* **Problem statement**
Gather from the material every line that contains the string "picture".

----

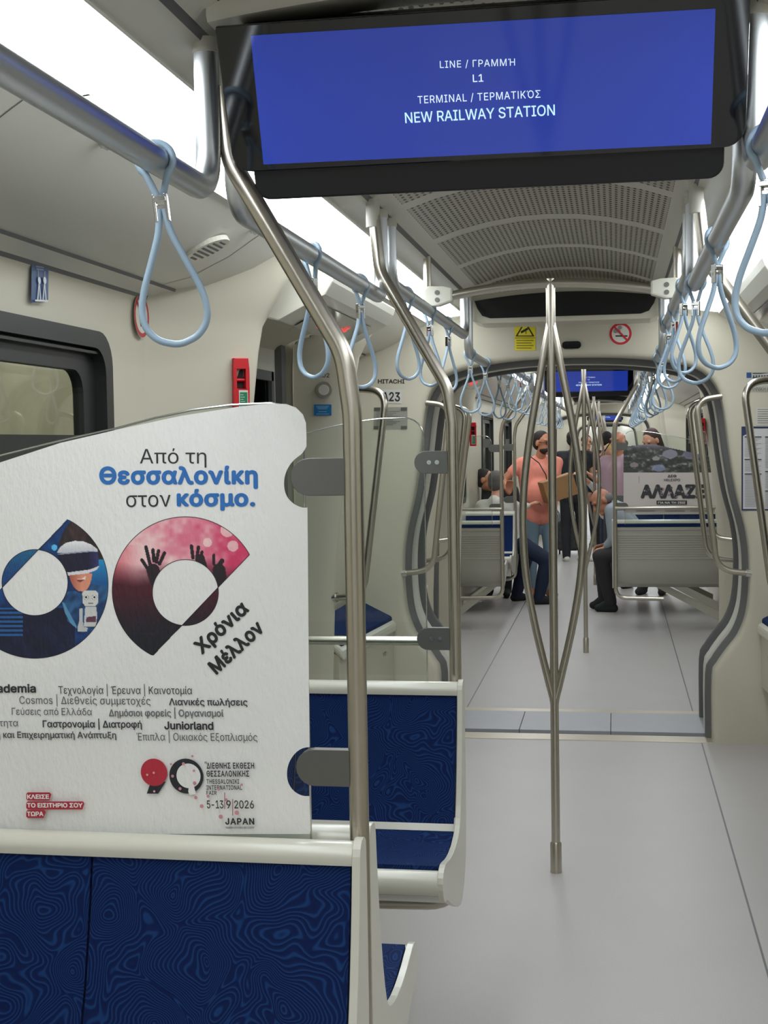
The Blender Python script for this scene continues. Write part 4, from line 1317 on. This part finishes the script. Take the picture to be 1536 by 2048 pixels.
def far_poster():
    p = yprint(flip((0, 3.665, 0)).y - .0045, .0006)
    y = p.O.y
    def inside(a, b): return b > 945-(0) - 57 + (abs(a-1305)/12 if a < 1305 else (a-1305)*.22) and b < 946
    def aerial(x, y):
        n = vnoise(x/9, y/4)*.6 + vnoise(x/3.5, y/2.2)*.4
        c = mix((44,48,46), (98,100,92), n)
        if n > .62: c = mix(c, (164,164,176), (n-.6)*3)
        for a, b, r, k in ((1268,930,9,(176,160,156)),(1318,936,13,(150,160,196)),(1340,908,16,(166,164,186)),(1385,908,20,(134,132,160)),(1312,917,8,(190,186,190))):
            d = math.hypot((x-a)/1.7, y-b)
            if d < r*.55: c = mix(c, k, .75)
        if y < 900: c = mix(c, (150,138,158), (900-y)/14)
        return c
    p.grid(inside, aerial, 1247, 886, 1428, 946, 150)
    p.rect(1247, 945, 1430, 1026, (206, 198, 194))
    p.text('ΔΕΘ', (1335,955), (1353,955), INK, .03, 5.5); p.text('HELEXPO', (1328,962.5), (1360,962.5), INK, .02, 5)
    p.text('ΑΛΛΑΖΕΙ', (1281,997), (1418,997), (58,58,60), .05, 28)
    for k in range(26):
        a = 1285+random.random()*120; b = 973+random.random()*20; p.circle((a,b), 1.6+random.random()*1.6, random.choice([(150,140,138),(96,90,92),(120,126,150),(170,140,138)]), 8, up=0)
    p.rect(1313, 1001, 1374, 1009, (54,54,56)); p.text('ΓΙΑ ΝΑ ΤΗ ΖΕΙΣ', (1316,1007.5), (1371,1007.5), (214,210,206), .03, 4.4)
    for k, (a, b) in enumerate(((1281,1320),(1326,1362),(1368,1396),(1400,1425))): p.line((a,1014.5), (b,1014.5), .005, (140,134,132))
    for a, b in ((1272,1310),(1330,1370),(1380,1420)): p.line((a,1022), (b,1022), .005, (140,134,132))
    p.line((1278,952), (1278,966), .003, (120,116,116))
    o = p.build('poster', M['sticker'], g3); o['label'] = 'poster with an aerial picture above large dark Greek capitals'
far_poster()

# notices on the end wall
def notice(name, label, cat, p, group=None):
    o = p.build(name, M['sticker']); return tag(o, label, cat, group)
EWY = 6.9685
p = yprint(EWY); p.ppoly([(1029,654),(1071,654),(1071,701),(1029,701)], (222,206,40)); p.ppoly([(1031,673),(1050,641),(1069,673)], (40,38,20)); p.ppoly([(1035.5,671),(1050,646),(1064.5,671)], (226,210,60))
p.ppoly([(1041,663),(1055,655),(1057,659),(1043,667)], (40,38,20)); p.line((1052,662), (1052,668), .004, (70,60,20)); p.line((1030,676), (1070,676), .003, (120,110,30))
for k in range(4): p.line((1033,681+k*5), (1067-4*(k % 2),681+k*5), .0035, (120,108,24))
notice('camera_notice', 'yellow camera surveillance notice above the gangway', 'notice', p)
p = yprint(EWY); p.circle((1241,667.5), 23.5, (214,210,200)); p.circle((1241,667.5), 22.5, (190,40,50), ring=.78)
p.line((1231,672), (1255,672), .007, (40,40,42)); p.circle((1231,662), 4.5, (140,140,138)); p.circle((1240,655), 4, (140,140,138)); p.circle((1237,662), 4, (140,140,138)); p.line((1227,652), (1256,682), .009, (190,40,50))
notice('no_smoking_sign', 'round red and white no smoking sign above the gangway', 'sign', p)
p = yprint(EWY); p.text('HITACHI', (756,767), (809,767), (44,44,42), .02, 8.5)
p.ppoly([(759,778),(803,779),(803,807),(759,806)], (206,206,202)); p.text('A23', (764,802.5), (800,803), (38,38,38), .022, 18.5)
notice('car_number', 'black maker name and car number A23 on the left end wall', 'lettering', p)
p = yprint(EWY); p.ppoly([(748,815),(815,814),(815,858),(748,859)], (150,150,142))
for k in range(9): p.line((753,823+k*3.3), (800-7*(k % 3),823+k*3.3), .0028, (104,104,98))
for a, b in ((749,815),(802,815),(748,852),(802,852)): p.rect(a, b, a+12, b+6, (84,84,78))
notice('data_plate', 'small grey metal data plate below the car number', 'plate', p)
p = yprint(EWY); p.rect(1493, 744, 1580, 783, (196,194,184)); p.rect(1493,745,1503,756,(40,82,140)); p.rect(1505,745.5,1580,748,(70,80,90)); p.ppoly([(1506,750),(1540,746),(1575,750)], (214,214,212)); p.rect(1505,754,1580,756.5,(60,70,84))
for k in range(12): p.rect(1506+k*5.5, 750.5, 1508.5+k*5.5, 754, (60,70,84))
p.rect(1493,767,1500,769,(60,60,60)); p.text('ΕΛΛΗΝΙΚΗ ΚΑΤΑΣΚΕΥΗ', (1492,782), (1580,782), (84,84,78), .0, 8)
notice('maker_sticker', 'sticker with blue square and columned building, upper right end wall', 'sticker', p)
p = yprint(EWY); p.rect(1512, 815, 1584, 850, (206,205,198))
for k in range(7): p.line((1515,819+k*4.4), (1575-9*(k % 3),819+k*4.4), .003, (130,130,126))
notice('paper_notice', 'white paper notice above the blue framed board', 'notice', p)
p = yprint(EWY); p.rect(1483, 853, 1610, 1021, (30,44,84)); p.rect(1486, 857, 1607, 1018, (204,203,206)); p.ppoly([(1486,857),(1500,857),(1497,866),(1486,872)], (36,50,98))
for cx in (1487, 1528, 1569):
    yy = 874
    for hgt in ((42,26,70) if cx == 1487 else (66,36,38)):
        p.line((cx+2, yy), (cx+36, yy), .005, (40,44,60)); 
        for k in range(int(hgt/3.2)-1): p.line((cx+2, yy+3.4+k*3.2), (cx+35-6*((k*7) % 3), yy+3.4+k*3.2), .0022, (150,150,156), up=(1 if k == 0 else 0))
        yy += hgt+3
notice('information_board', 'white line information board in a dark blue frame at the right edge', 'notice board', p)
# small dark camera window above the gangway
m = MB(); st = [(.0,-.014),(.045,-.014)]; pts = []
for k in range(9): a = -PI/2 + PI*k/8; pts.append((.03+.019*math.cos(a), .019*math.sin(a)))
for k in range(9): a = PI/2 + PI*k/8; pts.append((-.03+.019*math.cos(a), .019*math.sin(a)))
q = at(1143, 690, Y=6.96)
o = m.prism(pts, 'y', -.008, .008).build('camera_window', [M['lensblack']], None, (q.x, 6.963, q.z), bevel=.003, weld=True); tag(o, 'small dark oval camera window below the curved display', 'camera')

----

* **Correct response**
The Blender Python script for this scene continues. Write part 4, from line 1317 on. This part finishes the script. Take the picture to be 1536 by 2048 pixels.
    o = p.build('poster', M['sticker'], g3); o['label'] = 'poster with an aerial picture above large dark Greek capitals'